Dans les métiers de la finance et du conseil, grimper dans la hiérarchie semble encore s’apparenter pour les femmes à un parcours du combattant. Si les écoles de commerce font un travail de sensibilisation à ces questions et si certaines entreprises mettent en place des programmes d’accompagnement des femmes dans leur évolution de carrière (présentation de modèles inspirants, ateliers de développement personnel, ateliers de retour de congé maternité pour encourager à exprimer ses besoins en termes d’évolution de carrière), la mixité est loin d’être la règle. Les comités de direction des grands groupes financiers français cotés ne comptent que 7 % de femmes. Dans le milieu bancaire, les femmes représentent un tiers des managers, mais seulement 15 % de l’exécutif du plus haut niveau.
Lento ma non troppo
Un mouvement lent mais continu de féminisation semble en marche dans le secteur de la culture. En effet, 43 % des professionnels de la culture sont des femmes. Toutefois, certains métiers prestigieux, comme celui de chef d’orchestre, restent des bastions hyper masculins. Ainsi, le mensuel Diapason de février 2018 notait que sur 744 orchestres professionnels permanents recensés dans le monde, 32 avaient à leur tête une directrice musicale, soit 4,3 %. Mais, là aussi, les choses changent petit à petit. Ainsi, l’Orchestre de Paris a fait appel à cinq cheffes d’orchestre pour sa programmation 2019-2020 à la Philharmonie de Paris.

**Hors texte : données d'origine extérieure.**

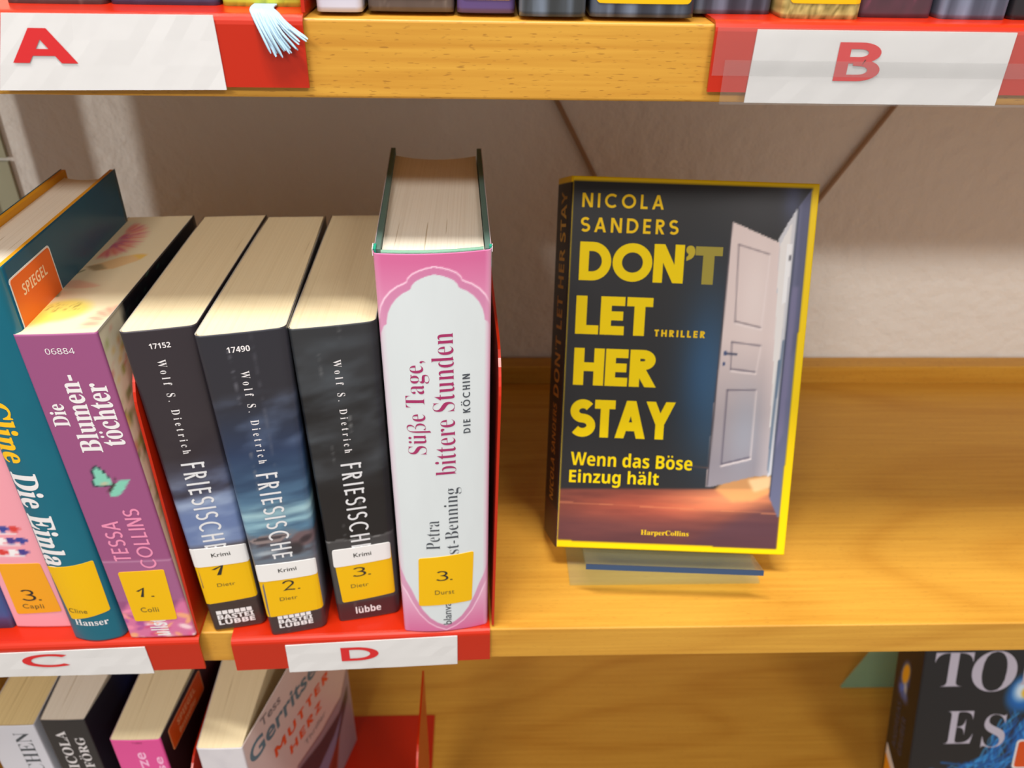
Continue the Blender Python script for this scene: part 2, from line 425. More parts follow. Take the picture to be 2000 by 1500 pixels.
# ------------------------------------------------------------------ books
class Book: pass
def pose(x, y, z, yaw=0., lean=0., tilt=0.):
    return Matrix.Translation((x, y, z)) @ Matrix.Rotation(RAD(yaw), 4, 'Z') @ Matrix.Rotation(RAD(lean), 4, 'Y') @ Matrix.Rotation(RAD(tilt), 4, 'X')
def book(name, label, M, w, H, D, spine, left=None, right=None, bulge=.6, r=2., skew=0., aL=0., aR=0., pages=PAGES, hard=None, rows=None, cols=40, group=None, mprint=None, lipz=0.2, cov_rows=2, concave=0., tp=0.):
    """paperback or hardback, spine at y=0 facing the viewer; sizes in mm.  spine/left/right are Art"""
    B = Book(); root = thing(name, label, 'book', M, group or ('books on the lowest shelf' if M.translation.z < -.2 else 'books on the middle shelf')); B.root = root
    B.w, B.H, B.D = w, H, D; sk = RAD(skew)
    mprint = mprint or PRINT
    def yf(s, ww=w, rr=r, bb=bulge):
        a = abs(s); y = bb*(2*s/ww)**2
        if a > ww/2-rr: y += rr-math.sqrt(max(0, rr*rr-(a-(ww/2-rr))**2))
        return y
    kt = lambda t: 1+tp*(t/H-.5)
    def surf(s, t, off=0., rel=False): # spine
        k = kt(t)
        if rel: s = s*k
        y = yf(max(-w/2, min(w/2, s/k)))-off
        return ((s*math.cos(sk)-y*math.sin(sk)*0)*1e-3, (y+s*math.sin(sk))*1e-3, t*1e-3)
    surf.curv = bulge >= 2
    B.spine = surf
    def side(sg, d, t, off=0.):
        a = RAD(aL if sg < 0 else aR)
        x0 = sg*w/2*kt(t)*math.cos(sk); y0 = yf(w/2)+sg*w/2*kt(t)*math.sin(sk)
        dd = d-y0 if d > y0 else 0.
        return ((x0+math.sin(a)*dd+sg*off*math.cos(a))*1e-3, (y0+math.cos(a)*dd-sg*off*math.sin(a))*1e-3, t*1e-3)
    B.right = lambda d, t, off=0.: side(1, d, t, off)
    B.left = lambda d, t, off=0.: side(-1, d, t, off)
    left = left or spine; right = right or left
    # wrap-round cover: outer skin + inner skin + rims
    sp = [w/2*math.sin(math.pi/2*(-1+2*i/cols)) for i in range(cols+1)]
    pts = []; colr = []
    rows = rows or max(2, int(H/.95))
    tz = np.linspace(0, H, rows+1)
    ds = [D, D*.8, D*.55, D*.3, D*.12] if right.nx < 5 else list(np.linspace(D, 2.2, 190 if right.nx > 200 else 40))
    dl = [D, D*.8, D*.55, D*.3, D*.12]
    path = [('L', d) for d in dl] + [('S', s) for s in sp] + [('R', d) for d in ds[::-1]]
    thk = .4 if not hard else .25
    for lay in (0, 1):
        for k, u in path:
            for t in tz:
                o = -thk*lay
                if k == 'S':
                    p = surf(u*(1-lay*2*thk/w), t, o, True)
                elif k == 'L': p = B.left(u, t, o)
                else: p = B.right(u, t, o)
                pts.append(p)
            if k == 'S': c = spine.sample(np.full(rows+1, u), tz)
            elif k == 'L': c = left.sample(np.full(rows+1, u), tz)
            else: c = right.sample(np.full(rows+1, u), tz)
            colr.append(c if lay == 0 else np.clip(c*.0+np.array([.86, .84, .8]), 0, 1) if not hard else c)
    n = len(path); q = rows+1; F = []
    for lay in (0, 1):
        for i in range(n-1):
            for j in range(rows):
                a = lay*n*q+i*q+j; f = (a, a+q, a+q+1, a+1); F.append(f if lay == 0 else f[::-1])
    N0 = n*q
    for i in range(n-1):
        F.append((i*q, N0+i*q, N0+(i+1)*q, (i+1)*q)); a = i*q+rows; F.append((a, a+q, N0+a+q, N0+a))
    for i in (0, n-1):
        for j in range(rows): a = i*q+j; F.append((a, a+1, N0+a+1, N0+a) if i == 0 else (a, N0+a, N0+a+1, a+1))
    B.cover = link('dust_jacket' if hard else 'cover', pts, F, mprint, root, True, np.concatenate(colr))
    ins = thk+.12
    if hard:
        # boards under the jacket
        bt = 2.2
        for sg, nm in ((-1, 'back_board'), (1, 'front_board')):
            a = RAD(aL if sg < 0 else aR); fn = B.left if sg < 0 else B.right
            v = [fn(d, t, o) for t in (.3, H-.3) for d, o in ((5, -thk-.05), (D-.4, -thk-.05), (D-.4, -thk-bt), (5, -thk-bt))]
            link(nm, v, [(0, 1, 5, 4), (1, 2, 6, 5), (2, 3, 7, 6), (3, 0, 4, 7), (3, 2, 1, 0), (4, 5, 6, 7)], hard, root)
        ins = bt+thk+.15
    # page block
    z1 = H-(3.2 if hard else lipz); z0 = 3. if hard else .3; ring = []
    wi = w-2*ins; k = 14
    fr = 1.6 if hard else thk+.1
    for i in range(k+1):
        s = wi/2*math.sin(math.pi/2*(-1+2*i/k)); y = yf(s, wi if not hard else w*1.0, max(.5, r-ins*.5) if not hard else r)+fr
        ring.append((s*math.cos(sk), y+s*math.sin(sk)))
    De = D-(4 if hard else .4)
    aP = aR if B_ajar.get(name+label, None) is None else B_ajar[name+label]
    xr = wi/2*math.cos(sk)+math.tan(RAD(aP))*De; xl = -wi/2*math.cos(sk)+math.tan(RAD(aL))*De
    for i in range(9):
        u = i/8; ring.append((xr+(xl-xr)*u, De-concave*4*u*(1-u)))
    m_ = len(ring); v = [(x*kt(z0)*1e-3, y*1e-3, z0*1e-3) for x, y in ring]+[(x*kt(z1)*1e-3, y*1e-3, z1*1e-3) for x, y in ring]
    f = [(i, (i+1) % m_, m_+(i+1) % m_, m_+i) for i in range(m_)]+[tuple(range(m_))[::-1], tuple(range(m_, 2*m_))]
    B.pages = link('page_block', v, f, pages, root); B.ring = ring; B.z1 = z1
    return B
B_ajar = {}
def library_label(B, corners, m, num=None, numr=None, nm=None, nmr=None, white=None, krimi=None):
    st = sticker(B.root, B.spine, 'library_label', corners, m)
    st['label'] = 'yellow shelf mark label'
    if num:
        write(st, B.spine, 'handwritten_number', num, numr, 'h', INK, 'stroke', .3, th=.1, gap=.15)
    if nm: write(st, B.spine, 'author_abbreviation', nm, nmr, 'h', PENCIL, 'plain', .3, space=1.05)
    if white:
        ws = sticker(B.root, B.spine, 'genre_label', white, WHITE, off=.36)
        ws['label'] = 'white genre label'
        write(ws, B.spine, 'genre_text', 'Krimi', krimi, 'h', INK, 'plain', .44, offset=.012)
    return st

# ------------------------------------------------------------------ the setting
WALLM = mat('rough_plaster', (236, 231, 224), .85, .2, bump=(95, 1., .0022))
v, f = box(-1.6, .26, -.9, 1.6, .30, 1.0)
tag(link('wall_back', v, f, WALLM), 'rough beige plaster wall behind the bookcase shelves', 'wall', None, 'structure')
v, f = box(-2.2, -3.2, -.95, 2.2, .30, -.9); tag(link('floor', v, f, mat('grey_floor', (150, 138, 124), .6)), 'plain grey floor below the bookcase', 'floor', None, 'structure')
TILEM = mat('pale_green_tile', (172, 172, 146), .35, .4)
tr = tag(thing('trim_1', None, None), 'pale green tiled strip on the wall at the far left', 'wall trim', None, 'structure')
for z0, z1 in ((-.43, -.2325), (-.23, -.0325), (-.03, .1675), (.170, .37), (.3725, .57)):
    v, f = box(-.52, .2570, z0, -.3175, .2599, z1); link('tile', v, f, TILEM, tr)

def board(name, label, z1, th, mats=WOOD):
    t = thing(name, label, 'shelf', Matrix.Translation((0, 0, 0)), 'bookcase shelves')
    v, f = box(-.345, 0, z1-th, .9, .2432, z1, .0009)
    link('board', v, f, mats, t, False)
    return t
SHU = board('bookcase_shelf', 'upper beech shelf board holding the red labels A and B', .2985, .0259, WOOD2)
SHM = board('bookcase_shelf', 'middle beech shelf board under the black and yellow thriller', 0, .0224)
SHL = board('bookcase_shelf', 'lowest beech shelf board seen under the middle shelf', -.298, .0224)
for s, z in ((SHU, .2985), (SHM, 0), (SHL, -.298)):
    v, f = box(-.345, .2433, z-.022, .9, .2585, z+.0150, .0012); link('back_rail', v, f, WOOD2, s)
up = thing('beam_mask', 'beech slotted panel added out of view at the left to shape the wall light bands', 'light blocker', Matrix.Identity(4))  # unseen slats added here; their gaps cut the spot into vertical bands
for y0, y1, nm in ((-.001, .1515, 'mask_panel'), (.1810, .2150, 'mask_slat'), (.2430, .2585, 'mask_slat')):
    v, f = box(-.3490, y0, -.6, -.3455, y1, .85); link(nm, v, f, WOOD2, up)
RODM = mat('taupe_rod', (186, 156, 126), .5)
br = thing('cross_brace', 'thin taupe V shaped brace rods fixed on the plaster wall', 'brace', Matrix.Identity(4))
for sg in (-1, 1):
    a = Vector((.1625+sg*.004, .2570, .0180)); b = a+Vector((sg*.566*.42, 0, .42)); d = (b-a).normalized(); n1 = Vector((0, 1, 0)); n2 = d.cross(n1)
    k = 10; vv = []; 
    for p in (a, b):
        for i in range(k): vv.append(p+n1*.0017*math.cos(i*2*math.pi/k)+n2*.0017*math.sin(i*2*math.pi/k))
    link('brace_rod', vv, [(i, (i+1) % k, k+(i+1) % k, k+i) for i in range(k)]+[tuple(range(k)), tuple(range(k, 2*k))], RODM, br, True)

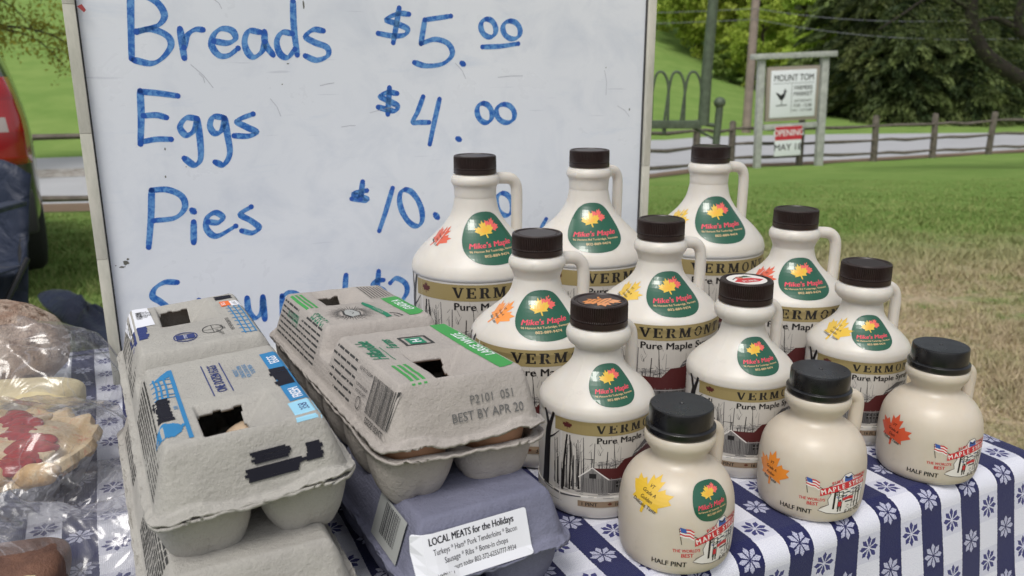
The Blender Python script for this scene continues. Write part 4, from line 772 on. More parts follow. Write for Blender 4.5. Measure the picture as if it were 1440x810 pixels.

Par ailleurs, dans les métiers de l’architecture, si la part de femmes architectes a grimpé de 16,6 % à 28,6 % depuis l’an 2000, elles sont encore très peu à diriger une agence en leur nom propre en France, comme le souligne l’enseignante-chercheuse, Stéphanie Dadour, qui travaille sur les rapports entre féminisme et architecture.
Chantier en cours…
Sans surprise les femmes sont très minoritaires dans le secteur du BTP. En 2017, elles représentaient 11,9 % des salariés du bâtiment, contre 8,6 % en 2000. Derrière ces chiffres se cachent de fortes disparités selon les postes occupés. Hormis les 1,5 % d’ouvrières, elles occupent surtout des fonctions administratives. Néanmoins, plus de 50 % des entreprises sont dirigées ou codirigées par des femmes, et les plus grands groupes se mobilisent en faveur de la mixité. Un plan pour la mixité dans le secteur de l’artisanat du bâtiment a par ailleurs été signé en 2015 avec la Confédération de l’artisanat et des petites entreprises du bâtiment (CAPEB) et vise à atteindre la mixité dans un tiers des métiers d’ici à 2025.
A la conquête de Mars
Bien sûr, il y a des contre-exemples foudroyants. Ainsi, si elles ne sont encore que 387 sur les 10 605 CRS que compte la France, soit moins de 4 % des effectifs, c’est une femme, Pascale Regnault-Dubois, qui a été nommée à leur tête en août 2020. La sociologue Geneviève Pruvost souligne à ce titre que la police est l’un des rares corps de métier à avoir connu une « pyramide inversée », soit une féminisation par le haut, et notamment chez les CRS. Autre nouvelle tonitruante : les Émirats arabes unis ont lancé en juillet de cette année leur sonde « Hope » en direction de Mars dans le cadre d’une mission dont l’équipe scientifique est composée de femmes à… 90 %.
Où sont les hommes ?
A contrario, certains métiers peinent à s’ouvrir aux hommes. Il faut dire que peu d’actions sont menées par les pouvoirs publics pour les encourager à investir les professions féminisées. Si le métier de sage-femme leur est accessible depuis 1982, à la suite d’une directive européenne portant sur la non-discrimination sexuée dans toutes les professions, ils ne sont encore que 2,71 % à l’exercer. Idem dans le secteur de la petite enfance où les hommes ne représentent pas plus de 1% des effectifs. Des métiers qui leurs sont pourtant accessibles depuis 1973 pour les éducateurs de jeunes enfants (EJE) et depuis 1983 pour l’ensemble des professions de la petite enfance.